• TASK REQUIREMENTS:
Quote, with no changes, the lines that run from the top of the material to the line with "return n.outputs['Fac']", both included.

• DATASET EXCERPTS:

^^^^^^^^^^^^^^^^

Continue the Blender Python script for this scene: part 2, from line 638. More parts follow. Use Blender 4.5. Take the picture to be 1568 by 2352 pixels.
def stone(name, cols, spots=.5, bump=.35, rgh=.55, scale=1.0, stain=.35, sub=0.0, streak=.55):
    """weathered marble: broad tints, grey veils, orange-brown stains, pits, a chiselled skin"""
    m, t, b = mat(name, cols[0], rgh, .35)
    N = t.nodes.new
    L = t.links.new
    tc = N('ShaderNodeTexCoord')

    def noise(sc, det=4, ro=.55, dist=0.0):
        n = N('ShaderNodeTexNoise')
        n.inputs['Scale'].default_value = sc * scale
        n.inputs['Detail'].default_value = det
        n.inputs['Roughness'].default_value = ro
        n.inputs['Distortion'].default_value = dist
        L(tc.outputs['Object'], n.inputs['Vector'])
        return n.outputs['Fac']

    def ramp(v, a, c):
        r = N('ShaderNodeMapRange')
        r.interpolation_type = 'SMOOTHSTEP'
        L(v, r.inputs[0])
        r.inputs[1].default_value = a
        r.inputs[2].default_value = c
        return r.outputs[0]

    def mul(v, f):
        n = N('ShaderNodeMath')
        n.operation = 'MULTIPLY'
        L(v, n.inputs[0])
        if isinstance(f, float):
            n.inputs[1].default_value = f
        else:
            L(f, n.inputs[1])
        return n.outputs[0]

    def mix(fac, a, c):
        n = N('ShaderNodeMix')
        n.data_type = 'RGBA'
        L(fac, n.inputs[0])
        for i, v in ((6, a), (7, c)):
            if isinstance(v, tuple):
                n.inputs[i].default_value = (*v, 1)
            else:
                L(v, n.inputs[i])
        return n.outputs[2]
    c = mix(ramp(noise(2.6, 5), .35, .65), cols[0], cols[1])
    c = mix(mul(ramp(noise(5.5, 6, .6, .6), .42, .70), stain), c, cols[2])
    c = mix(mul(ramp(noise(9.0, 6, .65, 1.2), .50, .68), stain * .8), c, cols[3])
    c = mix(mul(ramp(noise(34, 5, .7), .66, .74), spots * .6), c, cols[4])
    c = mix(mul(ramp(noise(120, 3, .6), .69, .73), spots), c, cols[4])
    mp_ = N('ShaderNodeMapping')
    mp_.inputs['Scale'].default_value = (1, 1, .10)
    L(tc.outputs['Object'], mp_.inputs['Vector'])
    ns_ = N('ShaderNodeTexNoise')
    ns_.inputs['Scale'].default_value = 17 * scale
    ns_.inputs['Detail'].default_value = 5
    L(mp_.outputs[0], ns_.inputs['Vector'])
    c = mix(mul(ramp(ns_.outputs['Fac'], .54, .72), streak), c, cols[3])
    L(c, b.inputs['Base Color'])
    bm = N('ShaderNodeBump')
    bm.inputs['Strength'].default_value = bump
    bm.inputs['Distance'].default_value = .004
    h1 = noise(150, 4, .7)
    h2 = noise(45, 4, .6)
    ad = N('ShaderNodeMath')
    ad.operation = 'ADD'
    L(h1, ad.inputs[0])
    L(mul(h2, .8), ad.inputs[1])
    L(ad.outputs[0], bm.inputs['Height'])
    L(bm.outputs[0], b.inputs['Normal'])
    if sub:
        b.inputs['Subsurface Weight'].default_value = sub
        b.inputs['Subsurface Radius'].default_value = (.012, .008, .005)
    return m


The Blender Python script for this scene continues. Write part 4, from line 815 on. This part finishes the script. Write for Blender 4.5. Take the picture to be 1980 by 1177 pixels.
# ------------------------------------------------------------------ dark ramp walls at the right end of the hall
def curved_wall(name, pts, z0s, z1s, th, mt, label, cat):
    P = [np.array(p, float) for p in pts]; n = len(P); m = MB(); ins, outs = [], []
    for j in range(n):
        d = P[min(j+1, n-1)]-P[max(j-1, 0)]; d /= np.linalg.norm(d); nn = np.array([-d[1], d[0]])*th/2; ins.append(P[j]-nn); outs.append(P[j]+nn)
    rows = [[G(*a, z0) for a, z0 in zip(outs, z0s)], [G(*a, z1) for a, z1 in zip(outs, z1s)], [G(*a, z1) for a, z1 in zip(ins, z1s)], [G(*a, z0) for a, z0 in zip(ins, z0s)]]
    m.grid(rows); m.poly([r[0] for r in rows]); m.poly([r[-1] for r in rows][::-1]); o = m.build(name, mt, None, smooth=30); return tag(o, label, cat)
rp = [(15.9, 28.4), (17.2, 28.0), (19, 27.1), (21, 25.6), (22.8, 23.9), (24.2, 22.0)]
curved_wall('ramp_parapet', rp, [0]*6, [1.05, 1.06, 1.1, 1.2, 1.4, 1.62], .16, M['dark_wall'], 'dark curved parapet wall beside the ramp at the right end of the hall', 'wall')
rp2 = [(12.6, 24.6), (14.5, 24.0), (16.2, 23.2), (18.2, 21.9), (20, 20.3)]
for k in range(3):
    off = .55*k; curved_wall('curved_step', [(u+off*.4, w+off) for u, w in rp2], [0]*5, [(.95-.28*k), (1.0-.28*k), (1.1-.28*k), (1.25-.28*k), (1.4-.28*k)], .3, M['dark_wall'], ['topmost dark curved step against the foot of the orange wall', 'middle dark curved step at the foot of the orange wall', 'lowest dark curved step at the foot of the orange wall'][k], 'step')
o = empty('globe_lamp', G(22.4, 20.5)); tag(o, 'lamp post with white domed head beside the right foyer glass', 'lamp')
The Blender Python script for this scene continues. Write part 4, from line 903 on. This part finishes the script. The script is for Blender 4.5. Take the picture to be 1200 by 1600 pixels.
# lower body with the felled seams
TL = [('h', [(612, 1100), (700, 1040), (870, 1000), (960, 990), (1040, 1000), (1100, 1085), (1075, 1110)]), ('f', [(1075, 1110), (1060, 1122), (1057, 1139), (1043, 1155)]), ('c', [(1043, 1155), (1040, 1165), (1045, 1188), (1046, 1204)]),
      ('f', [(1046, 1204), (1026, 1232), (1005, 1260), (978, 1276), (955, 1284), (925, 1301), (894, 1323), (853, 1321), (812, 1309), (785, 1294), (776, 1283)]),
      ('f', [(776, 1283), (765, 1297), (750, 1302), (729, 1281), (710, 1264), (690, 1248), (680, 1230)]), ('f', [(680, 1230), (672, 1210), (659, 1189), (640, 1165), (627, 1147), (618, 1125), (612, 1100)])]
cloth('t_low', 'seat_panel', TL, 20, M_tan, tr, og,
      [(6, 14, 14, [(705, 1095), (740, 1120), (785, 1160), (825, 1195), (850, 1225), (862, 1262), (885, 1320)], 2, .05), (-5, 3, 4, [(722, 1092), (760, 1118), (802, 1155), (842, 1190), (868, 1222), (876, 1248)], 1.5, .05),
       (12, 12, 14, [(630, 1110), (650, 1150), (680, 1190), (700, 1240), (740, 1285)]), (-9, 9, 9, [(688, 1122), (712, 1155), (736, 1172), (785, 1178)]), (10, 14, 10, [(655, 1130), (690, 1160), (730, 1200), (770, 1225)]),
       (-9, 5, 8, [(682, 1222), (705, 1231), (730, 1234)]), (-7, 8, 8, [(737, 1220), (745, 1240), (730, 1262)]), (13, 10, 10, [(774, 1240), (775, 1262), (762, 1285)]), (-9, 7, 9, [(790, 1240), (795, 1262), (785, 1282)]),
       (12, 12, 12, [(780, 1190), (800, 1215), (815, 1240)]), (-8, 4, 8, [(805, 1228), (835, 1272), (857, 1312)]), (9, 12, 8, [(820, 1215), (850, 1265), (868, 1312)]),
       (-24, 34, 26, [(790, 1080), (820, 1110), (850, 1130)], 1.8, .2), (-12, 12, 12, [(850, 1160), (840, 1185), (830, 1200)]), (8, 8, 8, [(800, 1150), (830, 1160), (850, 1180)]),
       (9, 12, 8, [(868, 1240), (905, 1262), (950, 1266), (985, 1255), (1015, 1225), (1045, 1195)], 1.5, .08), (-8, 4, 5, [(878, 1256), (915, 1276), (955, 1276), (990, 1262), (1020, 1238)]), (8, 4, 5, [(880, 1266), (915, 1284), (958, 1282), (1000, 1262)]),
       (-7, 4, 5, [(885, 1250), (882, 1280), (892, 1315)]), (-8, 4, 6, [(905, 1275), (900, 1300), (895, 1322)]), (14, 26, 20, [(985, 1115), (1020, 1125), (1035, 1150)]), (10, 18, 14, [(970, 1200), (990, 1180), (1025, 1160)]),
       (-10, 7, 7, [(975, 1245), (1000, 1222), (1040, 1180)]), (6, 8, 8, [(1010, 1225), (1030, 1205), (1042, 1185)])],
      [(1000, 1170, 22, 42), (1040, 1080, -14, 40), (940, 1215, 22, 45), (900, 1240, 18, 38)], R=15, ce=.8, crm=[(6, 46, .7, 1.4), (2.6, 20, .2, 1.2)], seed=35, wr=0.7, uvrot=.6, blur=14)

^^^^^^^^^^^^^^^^

• SOLUTION FOR THIS EXERCISE:
Continue the Blender Python script for this scene: part 2, from line 638. More parts follow. Use Blender 4.5. Take the picture to be 1568 by 2352 pixels.
def stone(name, cols, spots=.5, bump=.35, rgh=.55, scale=1.0, stain=.35, sub=0.0, streak=.55):
    """weathered marble: broad tints, grey veils, orange-brown stains, pits, a chiselled skin"""
    m, t, b = mat(name, cols[0], rgh, .35)
    N = t.nodes.new
    L = t.links.new
    tc = N('ShaderNodeTexCoord')

    def noise(sc, det=4, ro=.55, dist=0.0):
        n = N('ShaderNodeTexNoise')
        n.inputs['Scale'].default_value = sc * scale
        n.inputs['Detail'].default_value = det
        n.inputs['Roughness'].default_value = ro
        n.inputs['Distortion'].default_value = dist
        L(tc.outputs['Object'], n.inputs['Vector'])
        return n.outputs['Fac']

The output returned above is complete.